Another project WUR hopes to kick off soon is called New Harmonica. Although it is an entirely different domain, it still fits within the Horizon Europe programme’s cluster 6. Within the ‘Zero Pollution call, to be precise. This call is linked to the Farm to Fork strategy.

New Harmonica relates to the leaching of nitrogen and phosphate in water and the emission of ammonia and greenhouse gases such as methane and nitrous oxide (laughing gas). A Wageningen Environmental Research team led by Gerard Velthof will collaborate with partners from Belgium and the United Kingdom to implement and compare different models to calculate leaching and emissions. The study will take place in sub-basins of three different rivers: Neagh Bann in Northern Ireland, Wye in England and the Maas in the Netherlands and Flanders. In addition to the technical aspects, the project also explicitly includes the governance aspects. Contact with policymakers from the various countries is essential.

Policy-science working group

Gerard Velthof: ‘A so-called “policy-science working group” has been in existence for about a decade now. This collaboration between government officials and researchers in North-Western Europe exchanges knowledge on reducing nitrogen and phosphate leaching. The ministries of LNV (Agriculture, Nature and Food Security) and I&W (Infrastructure and Water Management) are represented in this working group. The research results will be shared with this group to arrive at uniform principles and methods of calculation to be used in policy design. If all countries use a uniform and unambiguous policy, this will automatically result in broader support among the stakeholder parties.’ Collaboration is the key aspect of New Harmonica.
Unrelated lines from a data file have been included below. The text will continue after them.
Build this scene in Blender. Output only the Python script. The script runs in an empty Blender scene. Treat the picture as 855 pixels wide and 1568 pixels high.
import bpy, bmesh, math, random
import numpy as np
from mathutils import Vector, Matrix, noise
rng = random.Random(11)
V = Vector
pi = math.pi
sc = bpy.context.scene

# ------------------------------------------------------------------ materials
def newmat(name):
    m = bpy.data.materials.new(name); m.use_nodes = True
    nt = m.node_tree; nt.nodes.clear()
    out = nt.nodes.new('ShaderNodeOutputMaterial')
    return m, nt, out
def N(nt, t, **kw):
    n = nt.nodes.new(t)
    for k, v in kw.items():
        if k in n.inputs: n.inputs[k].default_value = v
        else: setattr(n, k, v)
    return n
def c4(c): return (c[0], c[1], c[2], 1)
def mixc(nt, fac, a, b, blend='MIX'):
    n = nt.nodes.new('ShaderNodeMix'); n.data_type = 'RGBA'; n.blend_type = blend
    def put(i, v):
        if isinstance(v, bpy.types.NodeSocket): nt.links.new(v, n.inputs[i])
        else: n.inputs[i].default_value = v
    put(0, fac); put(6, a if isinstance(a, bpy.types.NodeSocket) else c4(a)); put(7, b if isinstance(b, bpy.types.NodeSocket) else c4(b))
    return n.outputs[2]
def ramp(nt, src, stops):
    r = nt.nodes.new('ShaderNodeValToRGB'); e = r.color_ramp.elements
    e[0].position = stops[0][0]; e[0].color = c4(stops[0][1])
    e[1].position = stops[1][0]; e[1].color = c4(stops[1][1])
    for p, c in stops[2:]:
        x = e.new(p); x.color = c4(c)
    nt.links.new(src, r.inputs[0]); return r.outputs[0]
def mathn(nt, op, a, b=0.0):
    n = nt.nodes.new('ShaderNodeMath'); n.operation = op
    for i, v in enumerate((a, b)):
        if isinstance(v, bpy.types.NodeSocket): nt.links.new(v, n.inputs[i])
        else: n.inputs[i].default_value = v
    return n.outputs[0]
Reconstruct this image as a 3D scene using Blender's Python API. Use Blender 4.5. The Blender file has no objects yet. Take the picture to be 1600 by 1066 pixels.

So, great projects within a prestigious programme. What makes us so successful in submitting proposals? Peter Jongebloed of the Wageningen Grant Office has the answer. ‘First of all, we excel at what we do. This makes us a widely respected party with which partners are eager to collaborate. This enables us to increase our network and our visibility continuously. That is how it works. Moreover, we are apparently good at writing proposals and are accustomed to designing large, complex international projects with various stakeholders.’